The rising cost of a gallon of gas topped $4 statewide on Sunday, making gasoline pricier than milk and forcing New Yorkers to start changing their routines.
"I used to drive everywhere - now just on the weekends and special occasions, " said Roger Levoille, 41, who used to drive his kids to school in Bushwick, Brooklyn.
"I can spend $80 easily on gas a week. That's a lot of money I don't have," he said. "Now I pay one of those minibuses to take my children to school - just $8 a week. I don't want to even touch my car these days."
New York became the sixth state to average $4 a gallon, joining Alaska, California, Connecticut, Hawaii and Illinois, according to AAA.
The national average, which has been rising sharply for a month, now stands at $3.83 a gallon. The average price in the city was $4.08, according to GasBuddy.com, with a top of $4.66 at the Mobil station on 10th Ave. in the Meatpacking District.
Milk cost $3.64 per gallon in city supermarkets when the state last did a survey in December.
At the Mobil station on W. 30th St. in Manhattan, Kevin Williams of Brooklyn cringed next to his 2005 Mercedes-Benz as he watched the pump tick past $80.
"I like my car, but I'm thinking it's not worth it.
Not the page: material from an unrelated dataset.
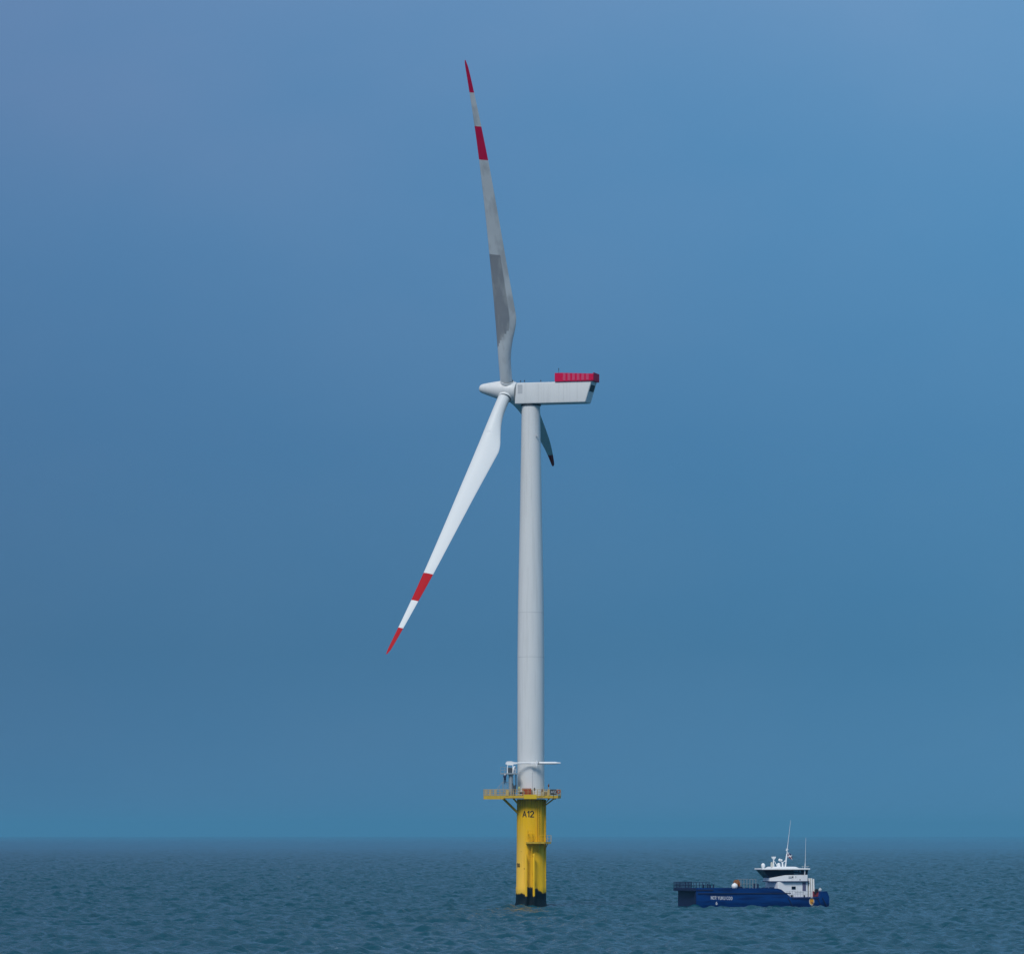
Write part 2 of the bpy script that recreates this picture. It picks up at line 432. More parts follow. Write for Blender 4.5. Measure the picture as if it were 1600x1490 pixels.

I'm going to sell it," said Williams, 30. "I either have a car or I go out. You can't do both."
Alberto Ramirez, 18, a St. John's University freshman from Queens, put a scant few gallons of $4.29-a-gallon gas into his Honda Accord, which was on empty.
He said he got "just enough to get home" and thought he'd have to start taking the train.
Greyhound driver Keith Spriggs of Baltimore spent $499.73 to fill his bus.
"I got two cars at home, and I went out and bought a moped," he said, adding that $10 worth of gas lasts him several days now.
Several motorists in Manhattan said they travel to New Jersey, Brooklyn or Queens to get better deals.
And elsewhere, others are just doing without.
"I'm trying to drive a lot less," said Hava Hubi, 31, a warehouse manager from Little Falls, N.J., who said she now car-pools to New York and takes public transport when she can.
Karen Morris, 42, who was filling up at a BP station in Clinton Hill, Brooklyn, said she buys just $5 to $10 worth of gas at a time, to minimize the pain in her pocket.
"It's ridiculous," she said. "You see gas prices going up; you just don't see them go down. It's hard."
The record high in the city, set just before the financial crash sent demand plummeting, was an average of $4.39 in July 2008.
Based on continued turmoil in the Middle East and an increasingly ravenous appetite from India and China for oil, experts predict 2008 prices will soon look quaint.